In celebration of the 100th anniversary of Epiphany in Tarpon Springs Florida, the Leepa-Rattner Museum of Art presents Nikos Kypraios:  Icons.  The exhibit will focus on 24 images based on Kypraios’ 1994 study of Byzantine icons in Greece.  These images and other Kypraios drawings and paintings in the exhibit reflect a post-modernist aesthetic of deconstructed fragmentary images according to Stelio Lydakis, art history professor at the University of Athens.  In addition the exhibit will be enhanced by three works from the Tampa Museum of Art’s The Classical Past antiquities collection.  The pieces represent the influence of ancient art on later Greek art and include a Kalpis vase, an Athena owl coin and a fish plate, all dating from the 4th and 5th centuries BC.  

Nikos Kypraois is a Greek-born artist from the island of Samos.  In the 1960s while living in Athens, he worked in the field of graphic arts.  In 1972 he left Greece due to the military Junta, making him one of the artists of the Greek Diaspora.  He then immigrated to Melbourne, Australia to raise his family.  There Kypraois found a community of artists and was able to devout his energies to his artwork.  He returned to Greece in the early 1990s and now divides his time between a home in Athens and one in Samos.   Kypraois has received many awards and acclaim for his exhibitions, including one for his show at the Korous Gallery in New York last year. 

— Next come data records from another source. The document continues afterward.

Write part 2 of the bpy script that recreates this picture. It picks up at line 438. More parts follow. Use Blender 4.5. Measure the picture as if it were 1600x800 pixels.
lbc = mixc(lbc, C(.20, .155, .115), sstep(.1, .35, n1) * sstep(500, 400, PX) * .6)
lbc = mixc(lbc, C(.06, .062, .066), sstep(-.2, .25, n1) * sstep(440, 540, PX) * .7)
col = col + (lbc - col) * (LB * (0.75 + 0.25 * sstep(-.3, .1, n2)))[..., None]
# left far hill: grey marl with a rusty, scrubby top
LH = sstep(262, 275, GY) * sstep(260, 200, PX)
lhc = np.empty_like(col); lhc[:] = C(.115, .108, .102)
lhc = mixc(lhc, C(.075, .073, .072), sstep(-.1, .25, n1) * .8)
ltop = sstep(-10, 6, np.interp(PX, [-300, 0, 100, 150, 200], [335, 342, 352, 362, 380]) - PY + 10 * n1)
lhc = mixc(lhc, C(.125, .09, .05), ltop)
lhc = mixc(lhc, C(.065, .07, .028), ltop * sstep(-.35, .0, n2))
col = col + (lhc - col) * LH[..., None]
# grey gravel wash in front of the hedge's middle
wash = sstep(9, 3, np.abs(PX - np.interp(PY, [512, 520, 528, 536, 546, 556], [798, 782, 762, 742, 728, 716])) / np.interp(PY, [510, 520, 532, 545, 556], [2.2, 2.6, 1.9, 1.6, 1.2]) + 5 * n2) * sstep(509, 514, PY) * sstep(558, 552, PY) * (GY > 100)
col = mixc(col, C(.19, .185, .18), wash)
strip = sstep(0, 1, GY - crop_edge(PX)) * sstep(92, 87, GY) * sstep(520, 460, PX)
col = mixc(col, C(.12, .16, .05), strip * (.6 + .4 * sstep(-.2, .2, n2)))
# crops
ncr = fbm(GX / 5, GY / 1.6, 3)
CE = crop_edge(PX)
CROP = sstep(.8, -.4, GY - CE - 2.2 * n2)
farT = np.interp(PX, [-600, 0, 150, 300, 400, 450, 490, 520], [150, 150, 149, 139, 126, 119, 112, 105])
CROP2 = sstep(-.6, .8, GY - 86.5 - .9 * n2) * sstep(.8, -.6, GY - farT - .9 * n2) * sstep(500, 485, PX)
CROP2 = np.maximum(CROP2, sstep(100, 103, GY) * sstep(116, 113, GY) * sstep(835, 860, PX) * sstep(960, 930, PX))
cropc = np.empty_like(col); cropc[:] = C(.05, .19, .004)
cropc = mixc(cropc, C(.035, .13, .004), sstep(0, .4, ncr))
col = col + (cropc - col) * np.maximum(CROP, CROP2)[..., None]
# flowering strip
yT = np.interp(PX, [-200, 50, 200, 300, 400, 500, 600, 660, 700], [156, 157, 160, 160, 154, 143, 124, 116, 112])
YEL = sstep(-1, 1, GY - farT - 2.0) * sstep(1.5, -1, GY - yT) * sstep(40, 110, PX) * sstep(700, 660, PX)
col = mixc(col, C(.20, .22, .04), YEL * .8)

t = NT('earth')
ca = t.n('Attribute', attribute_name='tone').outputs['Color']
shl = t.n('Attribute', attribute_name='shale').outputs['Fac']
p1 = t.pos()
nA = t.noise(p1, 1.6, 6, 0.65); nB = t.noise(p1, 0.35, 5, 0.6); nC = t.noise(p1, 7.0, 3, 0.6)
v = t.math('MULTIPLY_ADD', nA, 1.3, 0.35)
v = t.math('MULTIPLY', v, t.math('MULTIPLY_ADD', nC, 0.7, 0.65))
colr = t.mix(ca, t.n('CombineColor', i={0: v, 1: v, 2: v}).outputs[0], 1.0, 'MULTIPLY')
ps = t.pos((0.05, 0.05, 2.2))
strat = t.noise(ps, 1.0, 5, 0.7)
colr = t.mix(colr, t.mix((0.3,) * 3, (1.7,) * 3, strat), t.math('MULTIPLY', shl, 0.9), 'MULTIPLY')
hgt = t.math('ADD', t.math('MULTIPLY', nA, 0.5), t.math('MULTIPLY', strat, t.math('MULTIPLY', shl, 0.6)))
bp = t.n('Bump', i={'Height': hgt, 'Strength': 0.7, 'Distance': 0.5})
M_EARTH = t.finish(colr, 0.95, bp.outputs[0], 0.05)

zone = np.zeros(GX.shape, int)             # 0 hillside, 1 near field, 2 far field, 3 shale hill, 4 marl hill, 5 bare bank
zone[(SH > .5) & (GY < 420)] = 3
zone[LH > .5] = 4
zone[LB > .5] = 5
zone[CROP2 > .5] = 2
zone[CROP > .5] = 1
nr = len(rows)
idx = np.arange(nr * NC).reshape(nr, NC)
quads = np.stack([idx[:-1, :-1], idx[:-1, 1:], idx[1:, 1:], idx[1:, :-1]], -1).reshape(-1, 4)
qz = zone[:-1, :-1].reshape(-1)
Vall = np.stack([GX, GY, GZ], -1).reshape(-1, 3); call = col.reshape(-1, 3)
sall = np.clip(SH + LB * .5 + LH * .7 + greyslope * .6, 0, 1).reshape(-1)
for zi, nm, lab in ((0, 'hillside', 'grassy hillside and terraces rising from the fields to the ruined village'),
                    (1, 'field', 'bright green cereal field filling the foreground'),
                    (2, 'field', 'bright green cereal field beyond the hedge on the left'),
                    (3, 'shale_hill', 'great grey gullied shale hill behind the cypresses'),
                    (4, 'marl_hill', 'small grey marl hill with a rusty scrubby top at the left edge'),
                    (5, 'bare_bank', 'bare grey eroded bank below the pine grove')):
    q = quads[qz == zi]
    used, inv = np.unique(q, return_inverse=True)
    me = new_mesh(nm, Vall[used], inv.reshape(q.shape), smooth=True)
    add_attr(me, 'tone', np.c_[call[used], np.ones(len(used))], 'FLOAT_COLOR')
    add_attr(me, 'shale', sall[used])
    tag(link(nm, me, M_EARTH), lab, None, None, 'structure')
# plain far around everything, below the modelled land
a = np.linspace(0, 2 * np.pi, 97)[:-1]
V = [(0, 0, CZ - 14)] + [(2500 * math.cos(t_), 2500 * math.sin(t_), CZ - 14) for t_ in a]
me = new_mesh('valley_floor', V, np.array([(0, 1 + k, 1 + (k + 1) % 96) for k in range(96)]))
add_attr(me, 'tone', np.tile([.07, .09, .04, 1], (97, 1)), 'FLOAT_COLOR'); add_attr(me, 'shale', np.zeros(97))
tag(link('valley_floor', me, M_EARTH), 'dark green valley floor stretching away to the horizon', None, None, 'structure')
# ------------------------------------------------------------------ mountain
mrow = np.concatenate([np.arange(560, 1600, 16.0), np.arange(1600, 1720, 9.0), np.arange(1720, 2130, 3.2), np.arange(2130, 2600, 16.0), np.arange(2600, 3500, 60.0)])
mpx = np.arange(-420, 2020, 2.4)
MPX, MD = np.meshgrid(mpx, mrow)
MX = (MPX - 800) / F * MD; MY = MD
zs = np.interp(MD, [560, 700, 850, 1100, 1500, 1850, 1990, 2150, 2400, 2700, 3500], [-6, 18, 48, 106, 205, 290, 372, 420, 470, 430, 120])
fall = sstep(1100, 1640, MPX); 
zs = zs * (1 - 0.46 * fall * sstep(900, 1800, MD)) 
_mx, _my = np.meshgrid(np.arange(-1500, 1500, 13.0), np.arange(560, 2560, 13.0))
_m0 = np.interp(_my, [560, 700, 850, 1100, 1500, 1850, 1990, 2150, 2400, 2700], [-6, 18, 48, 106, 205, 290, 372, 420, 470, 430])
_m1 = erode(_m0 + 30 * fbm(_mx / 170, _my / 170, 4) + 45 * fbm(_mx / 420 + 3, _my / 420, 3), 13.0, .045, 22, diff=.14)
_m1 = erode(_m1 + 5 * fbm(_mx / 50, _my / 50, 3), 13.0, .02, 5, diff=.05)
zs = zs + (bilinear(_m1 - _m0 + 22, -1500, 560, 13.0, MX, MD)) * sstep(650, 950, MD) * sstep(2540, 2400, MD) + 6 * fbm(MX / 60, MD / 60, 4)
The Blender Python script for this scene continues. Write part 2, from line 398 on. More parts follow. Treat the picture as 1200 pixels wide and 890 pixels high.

The Museum is pleased that Robert C. Morgan, an internationally known art critic, served as the guest essayist for the exhibition Gallery Guide.  He writes for Art News, Art Press, Sculpture Magazine and Tema Celeste, Milan.  He has authored catalogs and books and has organized numerous exhibitions as an independent curator.  Currently he lives in New York and teaches at Pratt Institute and the School of Visual Arts.